:: Data extract ::
········

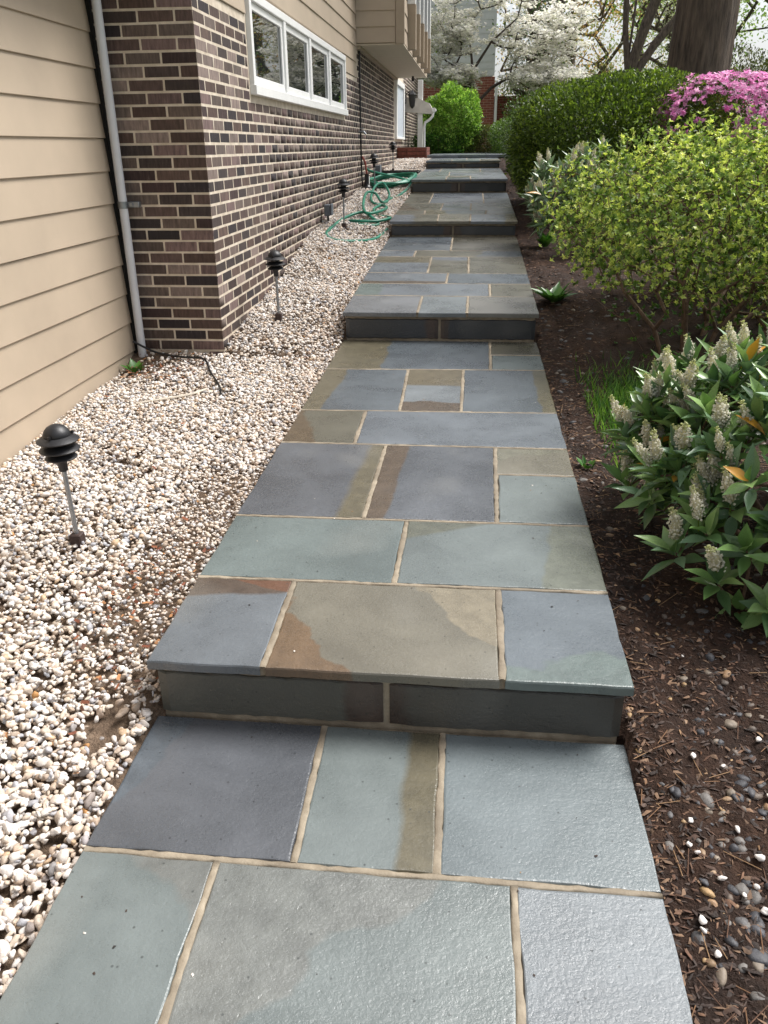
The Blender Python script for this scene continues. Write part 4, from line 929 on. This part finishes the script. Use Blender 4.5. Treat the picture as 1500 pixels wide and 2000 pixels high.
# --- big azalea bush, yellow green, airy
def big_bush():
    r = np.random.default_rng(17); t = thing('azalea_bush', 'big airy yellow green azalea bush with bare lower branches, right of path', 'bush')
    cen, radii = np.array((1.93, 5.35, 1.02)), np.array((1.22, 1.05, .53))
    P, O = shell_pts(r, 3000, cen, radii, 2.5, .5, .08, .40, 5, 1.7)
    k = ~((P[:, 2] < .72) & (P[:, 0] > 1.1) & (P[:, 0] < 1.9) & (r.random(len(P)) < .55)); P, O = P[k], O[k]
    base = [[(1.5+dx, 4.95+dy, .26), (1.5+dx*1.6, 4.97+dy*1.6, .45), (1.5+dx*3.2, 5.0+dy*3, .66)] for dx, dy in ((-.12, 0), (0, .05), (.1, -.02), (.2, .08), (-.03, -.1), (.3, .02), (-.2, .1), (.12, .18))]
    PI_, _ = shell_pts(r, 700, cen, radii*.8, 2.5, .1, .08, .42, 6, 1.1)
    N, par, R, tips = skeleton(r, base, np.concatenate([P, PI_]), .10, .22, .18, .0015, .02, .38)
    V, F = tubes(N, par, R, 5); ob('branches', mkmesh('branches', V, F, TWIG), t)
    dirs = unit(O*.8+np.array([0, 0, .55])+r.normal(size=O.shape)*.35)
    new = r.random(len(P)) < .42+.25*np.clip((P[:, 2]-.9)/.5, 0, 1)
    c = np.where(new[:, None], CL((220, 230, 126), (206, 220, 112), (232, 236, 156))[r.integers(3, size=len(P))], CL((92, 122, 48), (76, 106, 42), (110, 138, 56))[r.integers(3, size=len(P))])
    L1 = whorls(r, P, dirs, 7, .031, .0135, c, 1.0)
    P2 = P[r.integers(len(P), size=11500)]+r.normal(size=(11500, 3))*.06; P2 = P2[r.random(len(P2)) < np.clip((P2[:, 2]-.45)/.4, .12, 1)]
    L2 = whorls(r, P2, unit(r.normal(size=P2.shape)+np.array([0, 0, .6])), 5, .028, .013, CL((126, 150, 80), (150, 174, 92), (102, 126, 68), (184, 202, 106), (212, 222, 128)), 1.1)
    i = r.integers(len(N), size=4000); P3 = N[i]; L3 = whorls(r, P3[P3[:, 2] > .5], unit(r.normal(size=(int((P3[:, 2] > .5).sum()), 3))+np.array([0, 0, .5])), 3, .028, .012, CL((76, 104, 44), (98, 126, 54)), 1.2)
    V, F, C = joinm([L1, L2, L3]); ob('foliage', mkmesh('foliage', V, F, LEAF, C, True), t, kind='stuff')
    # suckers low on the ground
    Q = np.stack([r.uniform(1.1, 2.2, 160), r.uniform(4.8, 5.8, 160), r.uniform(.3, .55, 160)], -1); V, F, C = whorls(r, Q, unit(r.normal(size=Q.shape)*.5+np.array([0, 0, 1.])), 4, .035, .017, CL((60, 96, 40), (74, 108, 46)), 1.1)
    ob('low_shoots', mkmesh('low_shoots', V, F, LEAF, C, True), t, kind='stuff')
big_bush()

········

:: What you are asked to do ::
From the listing, extract all text exactly as given and drop any picture.

:: Right answer ::
The Blender Python script for this scene continues. Write part 4, from line 929 on. This part finishes the script. Use Blender 4.5. Treat the picture as 1500 pixels wide and 2000 pixels high.
# --- big azalea bush, yellow green, airy
def big_bush():
    r = np.random.default_rng(17); t = thing('azalea_bush', 'big airy yellow green azalea bush with bare lower branches, right of path', 'bush')
    cen, radii = np.array((1.93, 5.35, 1.02)), np.array((1.22, 1.05, .53))
    P, O = shell_pts(r, 3000, cen, radii, 2.5, .5, .08, .40, 5, 1.7)
    k = ~((P[:, 2] < .72) & (P[:, 0] > 1.1) & (P[:, 0] < 1.9) & (r.random(len(P)) < .55)); P, O = P[k], O[k]
    base = [[(1.5+dx, 4.95+dy, .26), (1.5+dx*1.6, 4.97+dy*1.6, .45), (1.5+dx*3.2, 5.0+dy*3, .66)] for dx, dy in ((-.12, 0), (0, .05), (.1, -.02), (.2, .08), (-.03, -.1), (.3, .02), (-.2, .1), (.12, .18))]
    PI_, _ = shell_pts(r, 700, cen, radii*.8, 2.5, .1, .08, .42, 6, 1.1)
    N, par, R, tips = skeleton(r, base, np.concatenate([P, PI_]), .10, .22, .18, .0015, .02, .38)
    V, F = tubes(N, par, R, 5); ob('branches', mkmesh('branches', V, F, TWIG), t)
    dirs = unit(O*.8+np.array([0, 0, .55])+r.normal(size=O.shape)*.35)
    new = r.random(len(P)) < .42+.25*np.clip((P[:, 2]-.9)/.5, 0, 1)
    c = np.where(new[:, None], CL((220, 230, 126), (206, 220, 112), (232, 236, 156))[r.integers(3, size=len(P))], CL((92, 122, 48), (76, 106, 42), (110, 138, 56))[r.integers(3, size=len(P))])
    L1 = whorls(r, P, dirs, 7, .031, .0135, c, 1.0)
    P2 = P[r.integers(len(P), size=11500)]+r.normal(size=(11500, 3))*.06; P2 = P2[r.random(len(P2)) < np.clip((P2[:, 2]-.45)/.4, .12, 1)]
    L2 = whorls(r, P2, unit(r.normal(size=P2.shape)+np.array([0, 0, .6])), 5, .028, .013, CL((126, 150, 80), (150, 174, 92), (102, 126, 68), (184, 202, 106), (212, 222, 128)), 1.1)
    i = r.integers(len(N), size=4000); P3 = N[i]; L3 = whorls(r, P3[P3[:, 2] > .5], unit(r.normal(size=(int((P3[:, 2] > .5).sum()), 3))+np.array([0, 0, .5])), 3, .028, .012, CL((76, 104, 44), (98, 126, 54)), 1.2)
    V, F, C = joinm([L1, L2, L3]); ob('foliage', mkmesh('foliage', V, F, LEAF, C, True), t, kind='stuff')
    # suckers low on the ground
    Q = np.stack([r.uniform(1.1, 2.2, 160), r.uniform(4.8, 5.8, 160), r.uniform(.3, .55, 160)], -1); V, F, C = whorls(r, Q, unit(r.normal(size=Q.shape)*.5+np.array([0, 0, 1.])), 4, .035, .017, CL((60, 96, 40), (74, 108, 46)), 1.1)
    ob('low_shoots', mkmesh('low_shoots', V, F, LEAF, C, True), t, kind='stuff')
big_bush()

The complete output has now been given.